The Power of the Surname

By Santosh Desai,

The power of a surname is never more evident than in the case of the most famous surname in India. As if being Nehrus was not enough, Indira Priyadarshini's marriage to Feroze Gandhi, gave the family a surname unsurpassed in political import. The Nehru-Gandhi moniker conflates the two towering giants from India's freedom struggle, and showers an implicit legitimacy on the family. It is impossible to ascertain what role the surname plays in the tacit right that members of the family get conferred with to rule this country, but it is safe to say that it does play a significant if unconscious part.

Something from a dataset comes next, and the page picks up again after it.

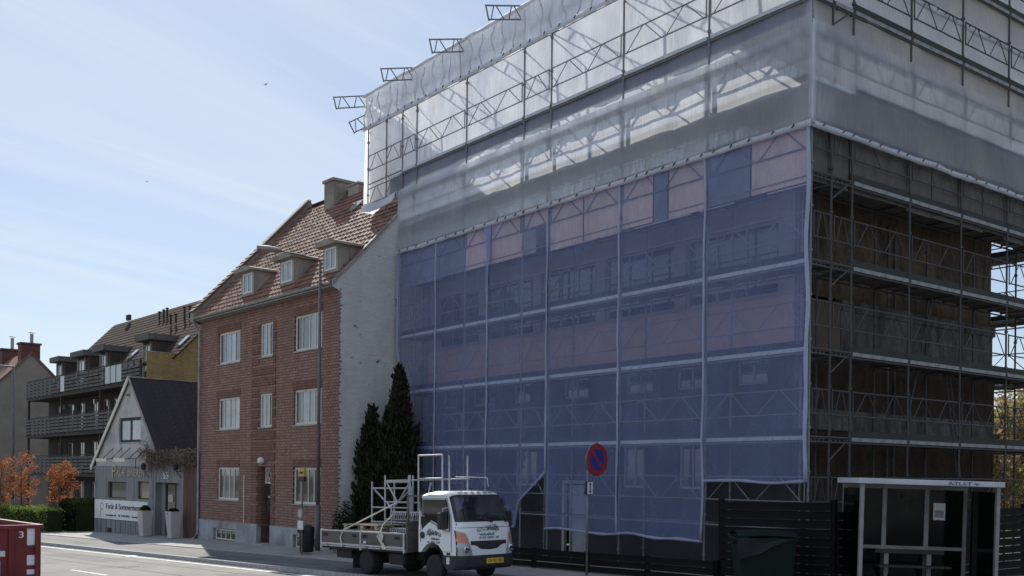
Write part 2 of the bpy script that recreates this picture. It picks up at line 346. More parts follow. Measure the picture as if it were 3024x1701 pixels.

And yet, just as some surnames radiate this mysterious power, in a more general sense, what value does this institution provide today? Everyone needs a name for the purposes of identification, but do all of us really need surnames in this day and age? It is easy to see why the institution was needed in earlier days, when society was organized on the basis of where one came from but what value does it have today when we are known not so much by our past but by our present?

The institution of the surname is a fascinating one for it exists as a form of social address, by virtue of which one is located in the social universe we inhabit. The name is who we are, the surname a sign of where we come from and what we are a part of. If the name is the house number, the surname is the name of the locality in which the house is situated. The surname tells us that we not alone, it reminds us of the fact that we are a part of a continuing chain of life and recalls that philosopher Alan Watts said about not coming into this world but out of it. In addition, depending on different customs, the surname provides others with clues about where we are placed in this world by way of occupation, our place of origin, the father's name and so on.

Today, in many parts of the world, the 'family name' has stopped conveying any meaningful information whatsoever. Does the name Smith in the US really tell us anything about the antecedents of the family? The utility of the surname was apparent at a time when clans grew beyond a certain size and a system of sub-classification was required. It helped anchor individuals in a larger collective and helped identify one's origins, which played a significant roles in key social institutions like employment and marriage. But now that the notion of a clan is no longer our primary mode of social organization, and given that the effective size of what we call 'family' has come down dramatically in a post nuclear family world, do we still need the surname?

Of course, in India, the surname continues to be quite useful in terms of the information it conveys. We can most often tell the caste and the origins of a person by his name and in some parts of India even identify the village he comes from. For all our current avowed aversion to the caste system, our primary identity continues to be driven by our caste names. And while there is a part of India where the surname is no longer used as a relevant piece of information and becomes an extended form of one's first name, there is a much larger part where the surname continues to act as the primary signifier of one's identity. The individual is part of the collective, a variation on a theme.

And while one could argue that the influence of the caste system will never wane till we attach family names to our own, it is worth noting that even in the West, the surname continues to be used in spite of its seeming redundancy. With the change in gender equations, we are seeing more complex surname architectures at work, with the rise in hyphenated surnames as more women retain their maiden names. Revealingly, we choose to live with this unwieldiness rather than question the institution of the surname in the first place.

The surname today gets used more as a device to erase the unique nature of an individual. We often summon people by the surname in places like a school, the military or an office. It somehow seems more appropriate to avoid the first name , for that signifies that one knows the individual personally. In these institutions, the individual is primarily a student, colleague or soldier rather than a unique human being. The surname becomes in this instance a counterpoint to the first name, and is used more as a mark of identification rather than uniqueness.

Perhaps for all the drive towards individualism, nothing terrifies us more than the idea that we are truly individual. To be alone in the world, to have come from nowhere and to leave behind nothing that we can put a name to is a thought of unbearable isolation. We need surnames because we need our past, not as a memory but something we live inside of. Our surname creates a little world into which we can snuggle up, however unconsciously. We need surnames because otherwise we would be nothing but individuals and that can be very lonely indeed.